Recycling plant project proposal being reworked – Whittaker

Ministry of Local Govern-ment evaluators including engineers are currently tweaking the project proposal for Guyana’s first solid waste recycling plant and should take the new document to Cabinet for its approval by month end.

Minister of Local Government Norman Whittaker told Stabroek News that there is team which is working on “getting the proposal to the specifications that Cabinet asked for to meet Guyana’s waste recycling needs.” He explained that the process was two tiered with the first being the completion of the project proposal to be resubmitted and approv-ed by Cabinet and the last the ministry contacting the six firms, which had submitted their proposals, to inform them of the changes needed.

Cabinet Secretariat Dr Roger Luncheon had said earlier last month that a proposal made by the Ministry of Local Govern-ment representative had been reviewed and needed to be reworked to meet specified requirements of government.

“The recycling project, when it was presented to Cabinet… drew a strong request for the process to be redone, with a particular perspective for them to conform to what the government wants,” Luncheon had said.

He informed that the ministry was however directed to inform the companies of government’s requirements and when their respective expressions of interest have been tweaked to government’s expectations Cabinet will once again look at the issue.

Norman Whittaker
Norman Whittaker

He explained that most of the proposals dealt with converting waste to energy and while this was feasible in developed and industrialised economies, Cabinet had difficulty believing it would work here. “So they were asked to rework it to meet the realities of the waste and composition of waste in Guyana,” he explained.

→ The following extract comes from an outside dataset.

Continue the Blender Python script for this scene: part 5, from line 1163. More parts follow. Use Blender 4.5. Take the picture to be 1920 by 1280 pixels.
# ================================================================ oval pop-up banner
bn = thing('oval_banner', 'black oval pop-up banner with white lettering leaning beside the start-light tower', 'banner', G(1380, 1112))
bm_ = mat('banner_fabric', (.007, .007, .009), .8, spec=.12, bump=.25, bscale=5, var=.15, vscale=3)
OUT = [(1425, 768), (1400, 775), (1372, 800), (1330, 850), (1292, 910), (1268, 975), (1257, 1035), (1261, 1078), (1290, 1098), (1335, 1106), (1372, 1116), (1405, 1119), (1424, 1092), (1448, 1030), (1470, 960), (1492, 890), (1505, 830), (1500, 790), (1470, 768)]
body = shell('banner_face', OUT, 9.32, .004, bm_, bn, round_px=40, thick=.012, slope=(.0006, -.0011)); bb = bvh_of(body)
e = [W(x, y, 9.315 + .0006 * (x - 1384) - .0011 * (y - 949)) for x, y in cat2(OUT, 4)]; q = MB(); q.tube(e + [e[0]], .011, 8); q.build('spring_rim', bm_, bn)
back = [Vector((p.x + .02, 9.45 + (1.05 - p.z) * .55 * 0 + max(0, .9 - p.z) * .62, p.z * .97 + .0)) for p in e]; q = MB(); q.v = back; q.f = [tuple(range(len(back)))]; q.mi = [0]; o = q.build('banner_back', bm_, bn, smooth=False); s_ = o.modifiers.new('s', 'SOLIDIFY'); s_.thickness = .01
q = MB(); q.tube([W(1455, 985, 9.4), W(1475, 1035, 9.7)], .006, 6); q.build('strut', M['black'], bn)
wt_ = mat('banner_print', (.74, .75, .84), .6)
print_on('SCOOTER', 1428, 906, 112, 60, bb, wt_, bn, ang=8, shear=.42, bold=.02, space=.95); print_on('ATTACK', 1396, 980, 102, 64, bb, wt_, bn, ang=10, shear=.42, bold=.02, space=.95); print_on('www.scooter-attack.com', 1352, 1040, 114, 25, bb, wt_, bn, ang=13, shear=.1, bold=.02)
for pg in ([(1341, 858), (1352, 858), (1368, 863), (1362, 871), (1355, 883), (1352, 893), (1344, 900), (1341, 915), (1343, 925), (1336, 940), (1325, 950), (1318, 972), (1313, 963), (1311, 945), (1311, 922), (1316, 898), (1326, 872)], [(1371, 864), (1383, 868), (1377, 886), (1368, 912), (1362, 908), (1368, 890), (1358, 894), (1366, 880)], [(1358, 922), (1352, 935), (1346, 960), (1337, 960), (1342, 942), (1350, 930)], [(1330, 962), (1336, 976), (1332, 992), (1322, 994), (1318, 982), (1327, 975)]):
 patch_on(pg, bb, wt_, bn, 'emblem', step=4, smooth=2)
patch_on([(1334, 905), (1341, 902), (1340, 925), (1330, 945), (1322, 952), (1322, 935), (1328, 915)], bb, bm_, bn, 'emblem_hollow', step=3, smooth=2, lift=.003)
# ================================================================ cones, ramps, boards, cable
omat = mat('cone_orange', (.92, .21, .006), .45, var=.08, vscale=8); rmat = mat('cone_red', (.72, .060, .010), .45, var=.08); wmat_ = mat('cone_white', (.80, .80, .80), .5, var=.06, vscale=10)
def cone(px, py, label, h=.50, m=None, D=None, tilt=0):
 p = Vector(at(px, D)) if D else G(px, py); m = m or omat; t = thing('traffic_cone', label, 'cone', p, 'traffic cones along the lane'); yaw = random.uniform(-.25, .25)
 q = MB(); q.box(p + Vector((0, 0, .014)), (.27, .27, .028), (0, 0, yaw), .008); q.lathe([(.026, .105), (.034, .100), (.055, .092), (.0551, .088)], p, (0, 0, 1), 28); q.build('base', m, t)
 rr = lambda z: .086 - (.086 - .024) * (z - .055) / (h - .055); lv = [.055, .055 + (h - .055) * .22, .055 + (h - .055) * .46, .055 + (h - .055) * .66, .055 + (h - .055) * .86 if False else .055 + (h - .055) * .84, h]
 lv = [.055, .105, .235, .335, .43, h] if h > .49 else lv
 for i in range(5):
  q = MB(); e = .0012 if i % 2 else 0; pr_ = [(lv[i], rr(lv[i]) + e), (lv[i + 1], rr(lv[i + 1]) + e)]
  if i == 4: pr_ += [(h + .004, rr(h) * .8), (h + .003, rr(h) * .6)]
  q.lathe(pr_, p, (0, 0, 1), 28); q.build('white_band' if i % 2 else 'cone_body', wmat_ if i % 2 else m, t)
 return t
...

“A lot of the proposals dealt with conversion of waste to energy and there continues to be considerable doubts in our minds… we don’t have that kind of industrial waste because this is not an industrialised society,” he further added.

Luncheon’s announcement was a further setback for a project mired in controversy ever since it was first unveiled last year       by the former minister of local government, Ganga Persaud. Critics had said that the tendering process should not have been handled by the Ministry of Local Government.

Whittaker explained that as he was away from his desk, when speaking to Stabroek News, he did not have the names of the six companies readily at hand but will make them available.

Government had announced its preference to collaborate with firms that had previous working experience in building such facilities in other countries.